Provide only the number of lines where "script" occurs.
# DATA SUPPLIED start
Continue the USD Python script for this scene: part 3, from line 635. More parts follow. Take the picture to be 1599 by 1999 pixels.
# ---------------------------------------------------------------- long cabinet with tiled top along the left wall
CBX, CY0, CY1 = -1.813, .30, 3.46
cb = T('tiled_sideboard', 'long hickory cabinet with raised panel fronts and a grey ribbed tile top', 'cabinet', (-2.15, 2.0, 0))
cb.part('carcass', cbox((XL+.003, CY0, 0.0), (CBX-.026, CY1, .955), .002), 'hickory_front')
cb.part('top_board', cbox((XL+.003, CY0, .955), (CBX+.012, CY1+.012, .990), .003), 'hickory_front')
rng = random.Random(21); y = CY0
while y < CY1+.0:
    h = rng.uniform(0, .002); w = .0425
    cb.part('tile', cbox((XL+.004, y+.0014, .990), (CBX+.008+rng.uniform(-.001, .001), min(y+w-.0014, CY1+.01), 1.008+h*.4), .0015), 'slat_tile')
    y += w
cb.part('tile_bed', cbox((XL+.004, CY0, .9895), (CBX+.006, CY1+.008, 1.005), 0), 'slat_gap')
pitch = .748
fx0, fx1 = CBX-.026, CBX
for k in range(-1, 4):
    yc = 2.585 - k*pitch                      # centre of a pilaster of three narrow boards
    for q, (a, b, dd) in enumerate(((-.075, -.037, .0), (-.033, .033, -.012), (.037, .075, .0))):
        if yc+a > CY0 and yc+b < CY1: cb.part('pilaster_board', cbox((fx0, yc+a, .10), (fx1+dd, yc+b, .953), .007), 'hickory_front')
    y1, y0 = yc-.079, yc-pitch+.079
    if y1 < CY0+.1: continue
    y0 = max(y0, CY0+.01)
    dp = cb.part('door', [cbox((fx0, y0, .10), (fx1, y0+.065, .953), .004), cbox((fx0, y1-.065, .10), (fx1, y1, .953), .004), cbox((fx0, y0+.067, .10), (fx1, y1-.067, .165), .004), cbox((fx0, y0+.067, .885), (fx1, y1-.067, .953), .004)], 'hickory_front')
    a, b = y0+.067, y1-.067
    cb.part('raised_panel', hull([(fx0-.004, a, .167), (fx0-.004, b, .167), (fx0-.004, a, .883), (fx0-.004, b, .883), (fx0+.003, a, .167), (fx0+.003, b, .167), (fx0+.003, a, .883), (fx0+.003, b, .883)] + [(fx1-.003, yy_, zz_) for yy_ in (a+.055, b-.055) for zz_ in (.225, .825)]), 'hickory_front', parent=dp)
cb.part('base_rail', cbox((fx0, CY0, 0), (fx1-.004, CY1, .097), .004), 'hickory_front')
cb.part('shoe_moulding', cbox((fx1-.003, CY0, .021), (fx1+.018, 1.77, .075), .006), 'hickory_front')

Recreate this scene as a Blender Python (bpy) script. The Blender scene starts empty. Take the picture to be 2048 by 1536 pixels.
# DATA SUPPLIED end
**ANSWER TO THE PROBLEM**. 2